The point I'm trying to make, what I'm getting at is this:
I suddenly understand why series with more "mature," thought-provoking themes like Dragon Age and Mass Effect have been dumbed down and watered down into childish, cartoony, bullcrap.
The fans are too young to get it.
That's not an insult. It's just the truth. We're all naive and inexperienced at least once in our lives. That's the very definition of youth.
Look at Tales of Symphonia and Tales of Symphonia: Dawn of a New World. The first game -- while still a bit ridiculous, adolescent, and cliched -- at least has more mature, thought-provoking themes, situations that leave you questioning if you did the right thing. The second game is a bunch of adolescent whining, cringey cliches, and utter nonsense.

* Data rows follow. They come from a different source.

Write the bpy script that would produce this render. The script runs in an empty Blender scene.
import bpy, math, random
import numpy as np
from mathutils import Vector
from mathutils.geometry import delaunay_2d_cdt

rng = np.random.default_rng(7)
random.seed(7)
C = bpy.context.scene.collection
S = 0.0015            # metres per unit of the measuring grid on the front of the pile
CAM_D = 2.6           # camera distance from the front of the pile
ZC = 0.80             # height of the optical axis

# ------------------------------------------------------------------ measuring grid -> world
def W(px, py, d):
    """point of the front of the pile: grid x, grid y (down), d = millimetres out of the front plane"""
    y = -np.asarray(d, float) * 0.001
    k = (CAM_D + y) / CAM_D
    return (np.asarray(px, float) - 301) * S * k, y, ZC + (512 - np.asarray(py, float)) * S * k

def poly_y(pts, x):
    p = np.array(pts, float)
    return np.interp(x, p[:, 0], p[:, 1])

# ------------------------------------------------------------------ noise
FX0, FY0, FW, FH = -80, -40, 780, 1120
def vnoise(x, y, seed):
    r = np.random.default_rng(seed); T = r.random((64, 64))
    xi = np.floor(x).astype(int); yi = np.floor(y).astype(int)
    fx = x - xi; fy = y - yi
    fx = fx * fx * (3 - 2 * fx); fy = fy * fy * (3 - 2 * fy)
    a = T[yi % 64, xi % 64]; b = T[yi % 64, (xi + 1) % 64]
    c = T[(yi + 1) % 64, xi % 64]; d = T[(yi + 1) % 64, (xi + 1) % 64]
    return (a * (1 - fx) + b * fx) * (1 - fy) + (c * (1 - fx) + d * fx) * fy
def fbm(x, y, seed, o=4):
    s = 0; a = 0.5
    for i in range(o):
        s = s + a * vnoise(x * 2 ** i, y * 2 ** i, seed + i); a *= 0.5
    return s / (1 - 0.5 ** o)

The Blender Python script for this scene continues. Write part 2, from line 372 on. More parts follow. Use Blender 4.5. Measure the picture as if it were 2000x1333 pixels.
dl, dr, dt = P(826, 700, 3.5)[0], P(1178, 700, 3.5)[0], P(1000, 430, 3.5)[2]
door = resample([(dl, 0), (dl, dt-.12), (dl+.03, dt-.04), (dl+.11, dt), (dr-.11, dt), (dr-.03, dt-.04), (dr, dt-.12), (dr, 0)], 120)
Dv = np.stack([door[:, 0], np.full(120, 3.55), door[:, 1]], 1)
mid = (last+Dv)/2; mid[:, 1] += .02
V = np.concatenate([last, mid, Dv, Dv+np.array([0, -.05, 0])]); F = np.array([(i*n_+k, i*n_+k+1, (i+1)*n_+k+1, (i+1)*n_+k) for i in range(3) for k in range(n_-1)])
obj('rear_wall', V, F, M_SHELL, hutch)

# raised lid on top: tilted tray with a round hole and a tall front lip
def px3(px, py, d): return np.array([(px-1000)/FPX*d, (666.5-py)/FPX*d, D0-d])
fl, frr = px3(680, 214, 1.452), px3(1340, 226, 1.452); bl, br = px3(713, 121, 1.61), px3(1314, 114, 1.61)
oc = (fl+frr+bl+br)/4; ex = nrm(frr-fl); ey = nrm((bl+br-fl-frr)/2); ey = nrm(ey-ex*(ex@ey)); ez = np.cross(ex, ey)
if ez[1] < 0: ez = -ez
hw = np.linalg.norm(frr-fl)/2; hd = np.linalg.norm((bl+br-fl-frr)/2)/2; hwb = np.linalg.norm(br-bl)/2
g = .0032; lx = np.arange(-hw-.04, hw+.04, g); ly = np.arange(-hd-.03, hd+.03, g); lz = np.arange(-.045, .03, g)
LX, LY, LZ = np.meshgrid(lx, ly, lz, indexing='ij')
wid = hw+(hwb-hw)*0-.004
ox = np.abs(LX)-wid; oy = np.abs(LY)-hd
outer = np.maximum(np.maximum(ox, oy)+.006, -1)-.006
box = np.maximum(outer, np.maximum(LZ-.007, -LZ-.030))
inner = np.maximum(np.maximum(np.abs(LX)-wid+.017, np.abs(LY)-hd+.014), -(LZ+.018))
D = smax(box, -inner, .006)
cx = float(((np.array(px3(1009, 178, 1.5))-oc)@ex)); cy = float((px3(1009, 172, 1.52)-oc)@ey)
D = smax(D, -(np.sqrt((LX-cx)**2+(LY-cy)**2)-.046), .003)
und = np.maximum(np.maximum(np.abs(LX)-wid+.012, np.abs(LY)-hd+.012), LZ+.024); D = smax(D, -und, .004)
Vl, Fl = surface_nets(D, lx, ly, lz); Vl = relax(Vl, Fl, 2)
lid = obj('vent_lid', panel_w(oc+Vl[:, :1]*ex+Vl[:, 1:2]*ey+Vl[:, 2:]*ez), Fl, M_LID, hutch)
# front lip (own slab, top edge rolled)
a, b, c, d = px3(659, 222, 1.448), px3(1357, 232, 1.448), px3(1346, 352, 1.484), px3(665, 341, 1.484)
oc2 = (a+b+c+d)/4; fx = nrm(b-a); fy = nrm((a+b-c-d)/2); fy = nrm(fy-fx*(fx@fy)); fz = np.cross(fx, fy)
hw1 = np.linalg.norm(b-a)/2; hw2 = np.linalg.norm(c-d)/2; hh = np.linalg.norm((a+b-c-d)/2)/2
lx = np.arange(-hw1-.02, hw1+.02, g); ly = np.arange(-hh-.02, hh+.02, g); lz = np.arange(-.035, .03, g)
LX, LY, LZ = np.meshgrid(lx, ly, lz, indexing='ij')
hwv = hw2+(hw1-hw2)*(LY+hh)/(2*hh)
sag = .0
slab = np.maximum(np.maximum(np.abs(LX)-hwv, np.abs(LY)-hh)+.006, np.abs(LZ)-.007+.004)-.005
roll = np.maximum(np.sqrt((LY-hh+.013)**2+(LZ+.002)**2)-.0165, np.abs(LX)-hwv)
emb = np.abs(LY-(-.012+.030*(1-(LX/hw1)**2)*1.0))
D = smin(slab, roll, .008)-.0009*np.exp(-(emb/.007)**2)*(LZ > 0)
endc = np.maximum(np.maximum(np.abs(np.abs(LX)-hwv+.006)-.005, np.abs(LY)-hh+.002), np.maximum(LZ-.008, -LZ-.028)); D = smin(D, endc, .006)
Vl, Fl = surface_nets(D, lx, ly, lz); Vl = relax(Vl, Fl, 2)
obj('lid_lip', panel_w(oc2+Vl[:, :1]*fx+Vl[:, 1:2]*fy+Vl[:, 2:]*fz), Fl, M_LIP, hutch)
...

Dragon Age: Origins went from characters with depth, meaningful choices, and interesting npcs to Inquisition, the light-hearted, bubbly, bland, cliched, MMORPG/Skyrim wannabe, where your choices don’t matter and your own followers treat you like shit long after you’ve befriended them -- but only if you’re Dalish.
Mass Effect went from the same deal (mature themes, blah, blah, blah) to watered down . .  . everything. Tactics, choices, any seriousness or depth was all replaced with button-mashing combat and campy comic book drivel (yeah, I went there). Though don't get me wrong: at least the combat for Mass Effect was fun across all three games.
It's like the writers went, "Fuck it. The audience wouldn't appreciate or grasp mature themes anyway!" and gave us a bunch of cartoonish, ridiculous shit.
I wish they’d stop. If young fans don’t get it, then they don’t get it. Why change your games when the audience is still the same?